Between rounds, Leshy permits you to stand up and walk around the tiny 10x10 cabin and explore. There are puzzles to solve, codes to input, messages to be found, and friends to rescue hidden around strategically. But Leshy will be watching you the entire time, so don’t try any funny business like leaving. Solving these puzzles unlocks new cards to help you in battle. Make sure to get up and stretch your legs a bit, because you’ll need to unlock these things to progress the narrative. Standing up and walking around with its eyes on your back is viscerally frightening.

Now, you may be thinking “well I don’t much like card games or roguelikes. “ I’ve got good news for you. Inscryption is a total deconstruction of both of these genres, finding the most twisted and uncomfortable ways to alter their structures and tropes to make sure you’re constantly on edge. One of my favorite things about Hades was that the deaths were canonical, and every time you failed you made a bit of progress and moved the story along. The same is true of Inscryption, but perhaps in a much more frightening way.

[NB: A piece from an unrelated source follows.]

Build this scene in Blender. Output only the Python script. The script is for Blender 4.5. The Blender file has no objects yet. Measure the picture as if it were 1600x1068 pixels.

When your player character dies (and they will die, a lot) and the run ends, Leshy gives you the last-rights honor of creating a death card out of the deck you gathered along the way. You pull the power and HP from one card, the cost from another, the sigil from another, and give it a name. Leshy then pulls an old-timey camera out to take a picture of your dying face for the card and finishes your run there. The player wakes up at the table again as a new character. Yes, each failed run means death for your character, and Leshy brings in another unlucky person to serve as his plaything. This cycle will repeat until the end of eternity… or until you can stop him.

Luckily, the one glimmer of hope is that your powerful death cards will appear in random selections to your future players. Your dying grasp is sad, yes, but not surrender. A piece of that character will travel forward to aid someone else, and so on and so forth, after your death. There’s a strange, sad power in that mechanic. We all fight not to escape, but so that one day the nightmare will end long after we are gone.

My biggest complaint with Inscryption is that I am not at all a fan of the art style. I understand it is meant to make players uneasy, but I believe this can be done without using this ragged 3D-pixel style that just looks flat out bad. Act 2 and 3 change up the art style, but it’s still just kind of unappealing to me. The cards look great, though, and I love the style of the monsters.

Additionally, I didn’t enjoy the actual puzzles around the cabin, nor around the other later areas, and after a long while I brute forced my way through them without figuring out how they were meant to be solved. My second complaint, without giving things away, is that Act 2 is a lot less fun than Act 1. I enjoyed the narrative, but the actual gameplay fell a little flatter for me. Act 3 was a bit more interesting, but I felt it dragged on a bit. Although a lot of the dragging on was my inability to play card games well and my being new to the genre.

Inscryption is introspective in all the best ways, asking players to make unspeakable sacrifices and decisions throughout its roughly 15 hour narrative. As you struggle to escape with your card-confined comrades from the cabin and unravel the mystery of who and what Leshy is, you’ll be treated to a wildly addictive card game that has you fighting yourself just as often as the opponent. The boss battles are tough as nails, adding extra layers and conditions upon the rules of the card game, and you won’t be able to stop playing for fear that the demon might just be behind your desk chair.